> [INSTRUCTION] Quote exactly the lines from the line containing "Generate a Blender" to the line containing "return r * 2 - 1", both lines included, please, and nothing more.

Scripts that build scenes
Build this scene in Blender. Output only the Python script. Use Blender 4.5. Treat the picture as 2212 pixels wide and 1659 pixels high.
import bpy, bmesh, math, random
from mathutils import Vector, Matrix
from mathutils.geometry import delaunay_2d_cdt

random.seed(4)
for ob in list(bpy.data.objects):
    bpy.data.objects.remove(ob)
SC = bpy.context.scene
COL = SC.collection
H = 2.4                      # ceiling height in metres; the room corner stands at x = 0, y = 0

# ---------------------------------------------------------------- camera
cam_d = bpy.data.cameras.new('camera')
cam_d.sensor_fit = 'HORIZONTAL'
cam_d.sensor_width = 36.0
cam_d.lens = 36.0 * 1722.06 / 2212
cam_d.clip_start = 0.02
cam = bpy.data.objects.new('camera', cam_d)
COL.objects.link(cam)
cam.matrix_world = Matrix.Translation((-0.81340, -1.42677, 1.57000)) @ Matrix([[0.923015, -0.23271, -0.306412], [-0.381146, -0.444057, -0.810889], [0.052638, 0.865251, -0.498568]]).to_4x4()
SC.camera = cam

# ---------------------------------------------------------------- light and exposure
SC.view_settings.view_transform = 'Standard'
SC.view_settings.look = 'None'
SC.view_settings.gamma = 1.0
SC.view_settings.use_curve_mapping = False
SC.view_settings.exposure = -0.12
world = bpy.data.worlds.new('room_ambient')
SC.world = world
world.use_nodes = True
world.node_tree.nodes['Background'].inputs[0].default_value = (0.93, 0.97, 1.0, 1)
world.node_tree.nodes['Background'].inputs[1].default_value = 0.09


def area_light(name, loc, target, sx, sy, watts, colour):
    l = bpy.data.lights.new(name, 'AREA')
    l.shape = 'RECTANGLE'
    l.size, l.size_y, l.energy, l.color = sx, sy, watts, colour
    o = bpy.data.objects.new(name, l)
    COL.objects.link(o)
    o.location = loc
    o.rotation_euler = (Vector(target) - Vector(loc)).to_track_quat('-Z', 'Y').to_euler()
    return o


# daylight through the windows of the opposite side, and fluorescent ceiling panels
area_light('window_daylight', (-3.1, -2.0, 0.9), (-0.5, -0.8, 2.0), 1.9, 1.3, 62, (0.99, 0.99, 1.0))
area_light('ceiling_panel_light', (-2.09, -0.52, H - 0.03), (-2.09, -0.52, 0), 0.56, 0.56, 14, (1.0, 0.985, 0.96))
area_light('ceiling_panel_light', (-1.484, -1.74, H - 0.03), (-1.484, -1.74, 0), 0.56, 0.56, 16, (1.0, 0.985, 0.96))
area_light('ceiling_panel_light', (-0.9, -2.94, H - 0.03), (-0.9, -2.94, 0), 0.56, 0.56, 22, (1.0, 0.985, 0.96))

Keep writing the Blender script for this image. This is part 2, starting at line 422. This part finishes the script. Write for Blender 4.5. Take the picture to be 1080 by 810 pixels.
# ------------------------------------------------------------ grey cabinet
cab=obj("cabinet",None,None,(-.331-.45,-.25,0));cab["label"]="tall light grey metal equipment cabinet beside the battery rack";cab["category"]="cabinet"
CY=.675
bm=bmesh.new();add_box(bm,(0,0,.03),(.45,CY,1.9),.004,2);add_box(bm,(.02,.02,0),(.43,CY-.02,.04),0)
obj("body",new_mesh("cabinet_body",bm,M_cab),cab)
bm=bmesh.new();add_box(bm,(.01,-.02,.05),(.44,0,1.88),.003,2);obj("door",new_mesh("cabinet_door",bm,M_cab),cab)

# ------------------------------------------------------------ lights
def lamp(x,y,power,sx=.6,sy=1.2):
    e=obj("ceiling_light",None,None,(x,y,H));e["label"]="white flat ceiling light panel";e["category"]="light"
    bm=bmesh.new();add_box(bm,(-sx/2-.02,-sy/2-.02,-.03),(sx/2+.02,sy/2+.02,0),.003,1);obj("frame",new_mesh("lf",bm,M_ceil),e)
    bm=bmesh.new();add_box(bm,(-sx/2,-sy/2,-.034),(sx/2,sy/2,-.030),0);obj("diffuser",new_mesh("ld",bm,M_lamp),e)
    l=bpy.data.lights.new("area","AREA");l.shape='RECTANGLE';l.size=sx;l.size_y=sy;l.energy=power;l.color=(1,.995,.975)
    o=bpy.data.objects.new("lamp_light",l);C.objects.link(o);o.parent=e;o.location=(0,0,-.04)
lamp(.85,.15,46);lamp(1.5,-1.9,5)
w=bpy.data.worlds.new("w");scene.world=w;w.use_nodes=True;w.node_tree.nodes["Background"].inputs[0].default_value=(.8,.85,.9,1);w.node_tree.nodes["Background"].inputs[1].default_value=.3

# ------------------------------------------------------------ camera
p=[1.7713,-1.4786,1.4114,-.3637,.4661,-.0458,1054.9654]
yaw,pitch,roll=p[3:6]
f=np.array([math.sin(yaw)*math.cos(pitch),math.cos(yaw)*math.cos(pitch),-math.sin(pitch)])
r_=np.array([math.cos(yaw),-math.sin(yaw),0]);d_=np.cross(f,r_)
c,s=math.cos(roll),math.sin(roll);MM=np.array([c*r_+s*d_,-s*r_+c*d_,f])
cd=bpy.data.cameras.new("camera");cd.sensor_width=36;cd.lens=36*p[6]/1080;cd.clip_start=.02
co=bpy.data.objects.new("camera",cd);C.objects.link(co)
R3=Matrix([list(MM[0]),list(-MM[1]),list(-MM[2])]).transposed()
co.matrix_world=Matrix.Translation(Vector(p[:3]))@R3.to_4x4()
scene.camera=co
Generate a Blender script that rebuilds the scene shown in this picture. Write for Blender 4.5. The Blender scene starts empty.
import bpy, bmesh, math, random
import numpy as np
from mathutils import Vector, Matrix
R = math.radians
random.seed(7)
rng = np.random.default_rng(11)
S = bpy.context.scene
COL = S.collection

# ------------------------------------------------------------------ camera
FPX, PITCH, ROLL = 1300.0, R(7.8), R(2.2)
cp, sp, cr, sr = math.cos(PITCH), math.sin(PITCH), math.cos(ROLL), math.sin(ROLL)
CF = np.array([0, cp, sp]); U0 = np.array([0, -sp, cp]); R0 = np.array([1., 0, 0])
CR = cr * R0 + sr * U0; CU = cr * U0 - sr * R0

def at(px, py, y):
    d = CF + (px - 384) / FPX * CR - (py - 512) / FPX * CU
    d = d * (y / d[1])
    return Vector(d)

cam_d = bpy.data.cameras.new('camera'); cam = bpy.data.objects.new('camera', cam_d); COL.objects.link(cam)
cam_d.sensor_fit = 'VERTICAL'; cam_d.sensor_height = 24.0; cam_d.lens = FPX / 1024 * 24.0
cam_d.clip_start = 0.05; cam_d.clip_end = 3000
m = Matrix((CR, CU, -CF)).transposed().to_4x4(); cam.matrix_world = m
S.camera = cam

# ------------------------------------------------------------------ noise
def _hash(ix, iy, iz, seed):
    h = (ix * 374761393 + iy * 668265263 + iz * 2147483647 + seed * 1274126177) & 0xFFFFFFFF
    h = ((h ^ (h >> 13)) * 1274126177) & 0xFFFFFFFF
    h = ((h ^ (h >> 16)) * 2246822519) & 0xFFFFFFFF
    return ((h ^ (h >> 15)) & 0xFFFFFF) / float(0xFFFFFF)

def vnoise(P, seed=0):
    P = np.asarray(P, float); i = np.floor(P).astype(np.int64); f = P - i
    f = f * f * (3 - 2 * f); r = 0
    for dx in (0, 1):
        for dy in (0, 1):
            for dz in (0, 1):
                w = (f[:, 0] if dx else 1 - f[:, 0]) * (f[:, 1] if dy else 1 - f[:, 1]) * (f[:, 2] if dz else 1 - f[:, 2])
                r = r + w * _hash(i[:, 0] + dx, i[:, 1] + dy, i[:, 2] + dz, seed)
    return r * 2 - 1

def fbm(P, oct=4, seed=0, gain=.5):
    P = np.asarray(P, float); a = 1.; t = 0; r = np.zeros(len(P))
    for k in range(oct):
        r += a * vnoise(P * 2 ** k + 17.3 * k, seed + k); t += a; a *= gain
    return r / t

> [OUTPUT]
Generate a Blender script that rebuilds the scene shown in this picture. Write for Blender 4.5. The Blender scene starts empty.
import bpy, bmesh, math, random
import numpy as np
from mathutils import Vector, Matrix
R = math.radians
random.seed(7)
rng = np.random.default_rng(11)
S = bpy.context.scene
COL = S.collection

# ------------------------------------------------------------------ camera
FPX, PITCH, ROLL = 1300.0, R(7.8), R(2.2)
cp, sp, cr, sr = math.cos(PITCH), math.sin(PITCH), math.cos(ROLL), math.sin(ROLL)
CF = np.array([0, cp, sp]); U0 = np.array([0, -sp, cp]); R0 = np.array([1., 0, 0])
CR = cr * R0 + sr * U0; CU = cr * U0 - sr * R0

def at(px, py, y):
    d = CF + (px - 384) / FPX * CR - (py - 512) / FPX * CU
    d = d * (y / d[1])
    return Vector(d)

cam_d = bpy.data.cameras.new('camera'); cam = bpy.data.objects.new('camera', cam_d); COL.objects.link(cam)
cam_d.sensor_fit = 'VERTICAL'; cam_d.sensor_height = 24.0; cam_d.lens = FPX / 1024 * 24.0
cam_d.clip_start = 0.05; cam_d.clip_end = 3000
m = Matrix((CR, CU, -CF)).transposed().to_4x4(); cam.matrix_world = m
S.camera = cam

# ------------------------------------------------------------------ noise
def _hash(ix, iy, iz, seed):
    h = (ix * 374761393 + iy * 668265263 + iz * 2147483647 + seed * 1274126177) & 0xFFFFFFFF
    h = ((h ^ (h >> 13)) * 1274126177) & 0xFFFFFFFF
    h = ((h ^ (h >> 16)) * 2246822519) & 0xFFFFFFFF
    return ((h ^ (h >> 15)) & 0xFFFFFF) / float(0xFFFFFF)

def vnoise(P, seed=0):
    P = np.asarray(P, float); i = np.floor(P).astype(np.int64); f = P - i
    f = f * f * (3 - 2 * f); r = 0
    for dx in (0, 1):
        for dy in (0, 1):
            for dz in (0, 1):
                w = (f[:, 0] if dx else 1 - f[:, 0]) * (f[:, 1] if dy else 1 - f[:, 1]) * (f[:, 2] if dz else 1 - f[:, 2])
                r = r + w * _hash(i[:, 0] + dx, i[:, 1] + dy, i[:, 2] + dz, seed)
    return r * 2 - 1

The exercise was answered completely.